Fascinating and enjoyable story! This is a prime example of how a community’s contributions shape public historical narratives, and thus “history” itself!
I see the history is lost on you. I am from Barren County. Barren County provided around 1200-1500 confederate troops. The only union-leaning area was Etoile. Near the Metcalfe County border. Men from this county nearly made up the entire 6th Kentucky Infantry. Not to mention, general Joseph H Lewis, who commanded the 6th KY, was from Barren County. And is buried in the Glasgow cemetery. When he died it was the biggest parade in Glasgow. His body was packed to the grave followed by a massive crowd. Confederate flags were hung out of buildings. His former soldiers from Barren County were his pallbearers.
Barren Countians also filled 2 companies with the 4th Kentucky Infantry. Led by Barren County native Col. Joseph Nuckols. And 1/3rd of Morgan’s 2ndKY cavalry came from Barren County. Morgan never “raided” Glasgow. There was a union garrison here from Michigan. Morgan came here to let his men stay at home for a while for Christmas. They skirmished with a union garrison until they ran off to cave city. Leaving Morgan’s men to assimilate with friends and family.
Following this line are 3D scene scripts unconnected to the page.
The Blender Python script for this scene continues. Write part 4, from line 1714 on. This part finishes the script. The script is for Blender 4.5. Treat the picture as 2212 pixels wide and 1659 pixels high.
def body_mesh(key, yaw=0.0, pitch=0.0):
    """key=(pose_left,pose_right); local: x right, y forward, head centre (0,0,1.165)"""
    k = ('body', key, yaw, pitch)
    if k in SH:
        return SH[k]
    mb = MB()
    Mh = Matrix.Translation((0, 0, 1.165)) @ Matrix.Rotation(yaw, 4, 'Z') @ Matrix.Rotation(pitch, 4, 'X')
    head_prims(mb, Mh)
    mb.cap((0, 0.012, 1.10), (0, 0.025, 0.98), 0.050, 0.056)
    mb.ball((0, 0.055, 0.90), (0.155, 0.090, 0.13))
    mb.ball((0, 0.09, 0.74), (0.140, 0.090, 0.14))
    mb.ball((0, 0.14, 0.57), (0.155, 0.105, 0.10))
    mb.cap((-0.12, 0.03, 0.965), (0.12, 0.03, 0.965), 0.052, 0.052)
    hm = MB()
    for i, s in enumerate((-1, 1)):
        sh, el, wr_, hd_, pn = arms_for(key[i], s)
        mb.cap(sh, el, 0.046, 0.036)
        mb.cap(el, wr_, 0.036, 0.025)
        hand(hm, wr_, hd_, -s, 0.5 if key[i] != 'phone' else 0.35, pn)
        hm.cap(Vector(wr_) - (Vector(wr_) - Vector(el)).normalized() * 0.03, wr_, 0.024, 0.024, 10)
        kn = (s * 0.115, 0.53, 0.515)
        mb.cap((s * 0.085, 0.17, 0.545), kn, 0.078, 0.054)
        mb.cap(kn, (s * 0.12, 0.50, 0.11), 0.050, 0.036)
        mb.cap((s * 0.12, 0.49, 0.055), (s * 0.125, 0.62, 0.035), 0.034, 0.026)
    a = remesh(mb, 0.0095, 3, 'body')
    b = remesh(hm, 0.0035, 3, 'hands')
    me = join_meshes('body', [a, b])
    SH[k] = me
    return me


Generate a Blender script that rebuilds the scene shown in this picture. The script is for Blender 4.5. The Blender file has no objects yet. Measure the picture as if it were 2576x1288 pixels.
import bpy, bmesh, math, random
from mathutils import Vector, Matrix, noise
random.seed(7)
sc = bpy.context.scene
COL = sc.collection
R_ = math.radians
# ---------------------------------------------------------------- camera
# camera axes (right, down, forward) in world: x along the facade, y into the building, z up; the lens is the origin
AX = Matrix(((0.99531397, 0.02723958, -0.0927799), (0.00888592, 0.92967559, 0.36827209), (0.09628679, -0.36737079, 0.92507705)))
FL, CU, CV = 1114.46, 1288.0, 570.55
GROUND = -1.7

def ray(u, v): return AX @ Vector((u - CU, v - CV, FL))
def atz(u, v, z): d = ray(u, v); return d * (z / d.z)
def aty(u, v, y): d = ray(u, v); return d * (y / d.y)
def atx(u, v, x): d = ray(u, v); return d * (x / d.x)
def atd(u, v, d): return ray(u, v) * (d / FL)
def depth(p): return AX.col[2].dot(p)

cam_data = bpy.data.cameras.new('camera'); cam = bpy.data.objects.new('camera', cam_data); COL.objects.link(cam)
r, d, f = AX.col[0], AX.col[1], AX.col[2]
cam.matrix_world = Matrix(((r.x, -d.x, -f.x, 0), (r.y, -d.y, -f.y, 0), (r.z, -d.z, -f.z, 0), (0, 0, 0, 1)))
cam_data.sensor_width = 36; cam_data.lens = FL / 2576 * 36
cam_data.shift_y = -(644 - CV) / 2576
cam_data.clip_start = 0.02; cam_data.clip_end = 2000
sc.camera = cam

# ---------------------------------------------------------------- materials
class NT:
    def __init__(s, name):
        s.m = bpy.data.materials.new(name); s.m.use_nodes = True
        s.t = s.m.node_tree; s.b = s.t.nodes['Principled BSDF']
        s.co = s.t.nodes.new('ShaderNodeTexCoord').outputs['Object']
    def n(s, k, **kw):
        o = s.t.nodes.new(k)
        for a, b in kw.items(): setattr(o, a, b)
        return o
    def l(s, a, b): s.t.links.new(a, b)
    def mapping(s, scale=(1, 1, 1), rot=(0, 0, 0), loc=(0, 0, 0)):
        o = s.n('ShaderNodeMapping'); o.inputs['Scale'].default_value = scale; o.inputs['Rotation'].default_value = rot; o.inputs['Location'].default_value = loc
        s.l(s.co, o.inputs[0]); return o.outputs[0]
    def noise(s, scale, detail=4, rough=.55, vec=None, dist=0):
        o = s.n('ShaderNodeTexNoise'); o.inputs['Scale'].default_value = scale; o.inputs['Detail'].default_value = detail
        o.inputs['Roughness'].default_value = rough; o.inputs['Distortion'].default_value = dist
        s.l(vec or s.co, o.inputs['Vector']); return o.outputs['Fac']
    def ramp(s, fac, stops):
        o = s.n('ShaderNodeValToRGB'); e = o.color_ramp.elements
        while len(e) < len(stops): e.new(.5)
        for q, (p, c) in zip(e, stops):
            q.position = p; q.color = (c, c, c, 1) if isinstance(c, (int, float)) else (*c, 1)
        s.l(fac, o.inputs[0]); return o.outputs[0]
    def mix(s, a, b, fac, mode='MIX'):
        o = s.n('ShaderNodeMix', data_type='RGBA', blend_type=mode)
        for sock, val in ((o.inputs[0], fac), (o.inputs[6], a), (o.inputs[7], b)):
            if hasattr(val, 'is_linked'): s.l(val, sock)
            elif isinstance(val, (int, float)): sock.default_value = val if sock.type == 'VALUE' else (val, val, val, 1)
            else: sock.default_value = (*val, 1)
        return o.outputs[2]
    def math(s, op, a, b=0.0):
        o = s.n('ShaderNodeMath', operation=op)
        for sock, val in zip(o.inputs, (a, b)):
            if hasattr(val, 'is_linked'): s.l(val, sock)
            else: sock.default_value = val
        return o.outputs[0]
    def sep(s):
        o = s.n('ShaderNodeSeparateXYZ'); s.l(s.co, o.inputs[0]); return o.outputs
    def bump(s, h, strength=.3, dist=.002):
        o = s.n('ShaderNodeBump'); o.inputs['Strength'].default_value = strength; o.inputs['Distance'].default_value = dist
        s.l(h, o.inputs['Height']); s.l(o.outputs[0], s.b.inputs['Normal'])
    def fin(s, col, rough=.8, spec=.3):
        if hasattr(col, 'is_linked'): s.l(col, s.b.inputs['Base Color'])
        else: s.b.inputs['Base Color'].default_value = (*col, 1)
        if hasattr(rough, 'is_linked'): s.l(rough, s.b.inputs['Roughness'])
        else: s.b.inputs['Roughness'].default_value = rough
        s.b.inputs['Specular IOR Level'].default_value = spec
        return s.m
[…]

John Murray put the monument up to remember the men he served with from Barren County. And as a way to grieve.
He would frequently tell children “that could be your pappy up there”. Oh, and by the way. When it was unveiled a massive crowd was also there to see it and celebrate. It became a tradition to place a reef on Johnny Reb every christmas.
Barren county was devastated by the war. Many young men never came home. The statue was a way to grieve and reconcile. Not celebrate slavery, or white superiority.
To act like the monument was put up because a “minority” of people like John A Murray and other like-minded individuals. Wanted others to feel their “bigoted world view” Is just false. Barren County was confederate leaning area.